Tal constatação da jovem mulher, após vários almoços com o próprio Welles, já velho, fracassado e extremamente gordo, fantasma ambulante do grande gênio de 25 anos que já não era mais, cai por terra de forma retumbante mesmo tendo que seguir em frente com sua estratégia mortal de aniquilar o artista – tão inofensivo e interessante como o mais amável dos anciões. Soma-se a isso a questão familiar, uma vez que Ana tampouco quer seguir os passos do pai, não mais, como se a vida desse-a pelo contato com Welles a chance de rebobinar seu caminho, distanciando-a do caminho paternal daquele famoso assassino que atendia pela alcunha de Doutor Eletrochoque, algo que Ana nunca soube quando vivo, afinal tostar o cérebro de suas vítimas ainda vivas na ditadura era a especialidade daquele homem acima de quaisquer suspeitas. A fruta não cai longe da árvore, mas para Ana, antes de apodrecer, houve a oportunidade de se atingir outros horizontes.

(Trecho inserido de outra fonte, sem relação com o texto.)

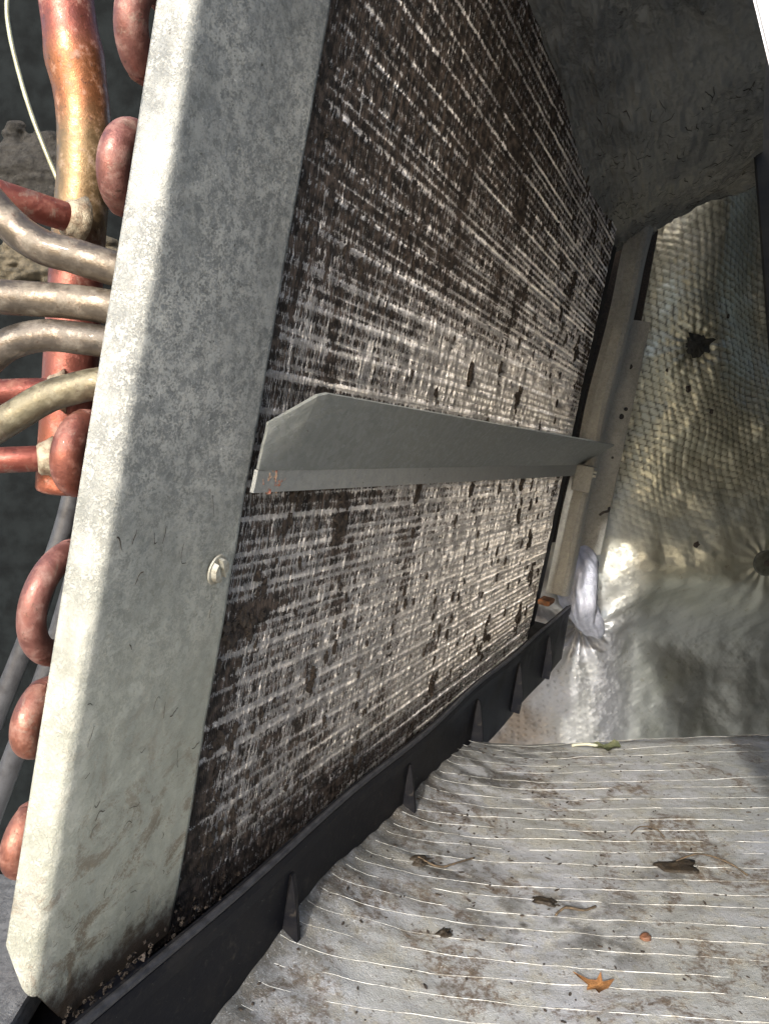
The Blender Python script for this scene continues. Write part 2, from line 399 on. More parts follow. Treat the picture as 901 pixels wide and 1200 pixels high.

De posse de um clima noir tão elegante e ritmado como nos melhores romances de Agatha Christie, sem deixar de lado toda uma perturbação do ser diante de seus maiores medos e dúvidas sobre seu papel no mundo dos clássicos de Edgar Allan Poe, Xerxenesky rege com F uma breve trama cujas 200 páginas se tornam hipnotizantes desde seu início. Assim, o autor injeta sombras na colorida e efervescente década de 1980 para celebrar e questionar, com toda a poética e filosofia possíveis em sua fantástica prosa, todas as formas de arte conhecidas pelo homem, mesmo aquela que por seus agentes (do caos) também deve ser reconhecida dessa forma. Um elemento em comum entre Cinema e assassinato de aluguel, então, seria, novamente, a intensidade que ambas as artes (o que é arte?) precisam ter, em níveis diferentes, para serem consumadas. Ou ainda, o sangue e o suor que delas vertem, sem contar a paixão e o ódio que muitas vezes as permeia. Welles saberia explicar melhor. Por imagens, é claro, não por palavras.